Starting from the top of the material, restate each line exactly until the line that contains "COL = scene.collection", which is also copied. Pictures are excluded.

━━━

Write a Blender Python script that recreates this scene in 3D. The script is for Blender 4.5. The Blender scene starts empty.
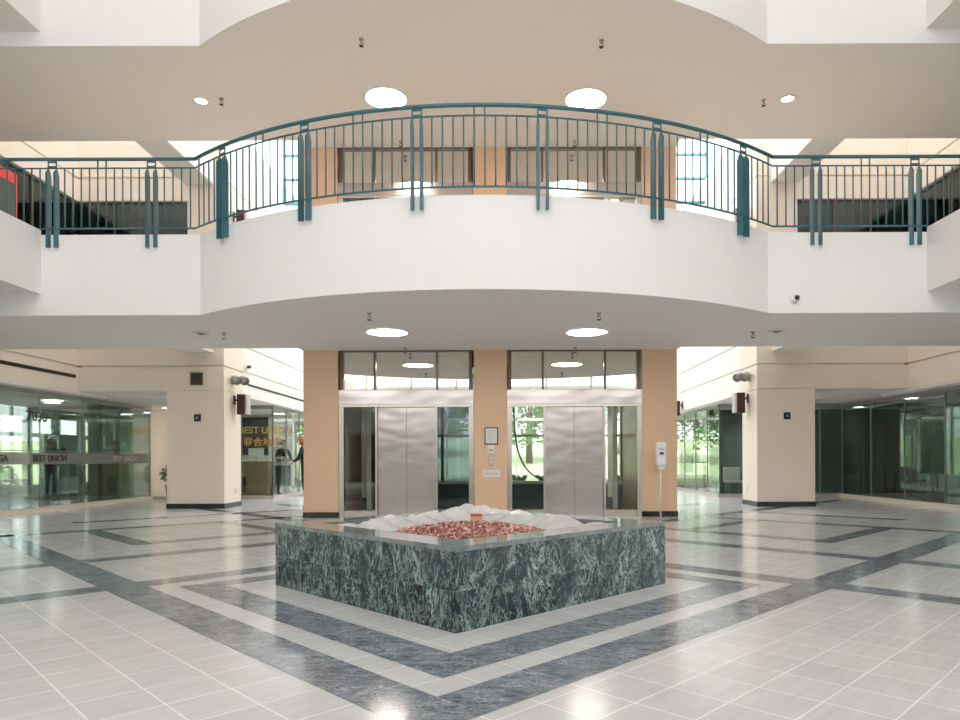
import bpy, bmesh, math, random
from mathutils import Vector, Matrix
random.seed(7)
PI = math.pi
scene = bpy.context.scene
COL = scene.collection

# ------------------------------------------------------------------ camera
cam_data = bpy.data.cameras.new('camera')
cam = bpy.data.objects.new('camera', cam_data)
COL.objects.link(cam)
cam_data.sensor_fit = 'HORIZONTAL'
cam_data.sensor_width = 36.0
cam_data.lens = 685.0 / 960.0 * 36.0
cam_data.shift_y = 100.0 / 960.0
cam_data.shift_x = -27.7 / 960.0
cam_data.clip_end = 400
yaw = 0.0
cam.matrix_world = (Matrix.Translation((0.333, 0, 1.1)) @ Matrix.Rotation(yaw, 4, 'Z')
                    @ Matrix.Rotation(PI / 2, 4, 'X') @ Matrix.Rotation(math.radians(-0.2), 4, 'Z'))
scene.camera = cam

# ------------------------------------------------------------------ sky and exposure
world = bpy.data.worlds.new('sky')
scene.world = world
world.use_nodes = True
bg = world.node_tree.nodes['Background']
bg.inputs['Color'].default_value = (0.985, 0.972, 1.0, 1)
bg.inputs['Strength'].default_value = 1.5
sun_data = bpy.data.lights.new('sun', 'SUN')
sun_data.energy = 6.5
sun_data.angle = math.radians(20)
sun = bpy.data.objects.new('sun', sun_data)
COL.objects.link(sun)
sun.rotation_euler = (math.radians(35), 0, math.radians(10))
vs = scene.view_settings
vs.view_transform = 'Standard'
vs.look = 'None'
vs.gamma = 1.0
vs.use_curve_mapping = False
vs.exposure = 1.25
scene.cycles.max_bounces = 10
scene.cycles.diffuse_bounces = 6
scene.cycles.glossy_bounces = 5
scene.cycles.transparent_max_bounces = 16

# ------------------------------------------------------------------ materials
MATS = {}


def mat_base(name):
    m = bpy.data.materials.new(name)
    m.use_nodes = True
    MATS[name] = m
    nt = m.node_tree
    return m, nt, nt.nodes['Principled BSDF']


def N(nt, kind, **kw):
    n = nt.nodes.new(kind)
    for k, v in kw.items():
        setattr(n, k, v)
    return n


def simple(name, col, rough=0.6, metal=0.0, var=0.04, scale=6.0, spec=0.5, bump=0.0):
    m, nt, p = mat_base(name)
    tc = N(nt, 'ShaderNodeTexCoord')
    nz = N(nt, 'ShaderNodeTexNoise')
    nz.inputs['Scale'].default_value = scale
    nz.inputs['Detail'].default_value = 4
    nt.links.new(tc.outputs['Object'], nz.inputs['Vector'])
    mx = N(nt, 'ShaderNodeMix', data_type='RGBA')
    mx.inputs[6].default_value = tuple(c * (1 - var) for c in col) + (1,)
    mx.inputs[7].default_value = tuple(min(1, c * (1 + var)) for c in col) + (1,)
    nt.links.new(nz.outputs[0], mx.inputs[0])
    nt.links.new(mx.outputs[2], p.inputs['Base Color'])
    p.inputs['Roughness'].default_value = rough
    p.inputs['Metallic'].default_value = metal
    p.inputs['Specular IOR Level'].default_value = spec
    if bump:
        b = N(nt, 'ShaderNodeBump')
        b.inputs['Strength'].default_value = bump
        b.inputs['Distance'].default_value = 0.01
        nt.links.new(nz.outputs[0], b.inputs['Height'])
        nt.links.new(b.outputs[0], p.inputs['Normal'])
    return m


def emit(name, col, strength):
    m, nt, p = mat_base(name)
    p.inputs['Base Color'].default_value = col + (1,)
    p.inputs['Emission Color'].default_value = col + (1,)
    p.inputs['Emission Strength'].default_value = strength
    return m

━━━

# [SOLUTION BELOW]
Write a Blender Python script that recreates this scene in 3D. The script is for Blender 4.5. The Blender scene starts empty.
import bpy, bmesh, math, random
from mathutils import Vector, Matrix
random.seed(7)
PI = math.pi
scene = bpy.context.scene
COL = scene.collection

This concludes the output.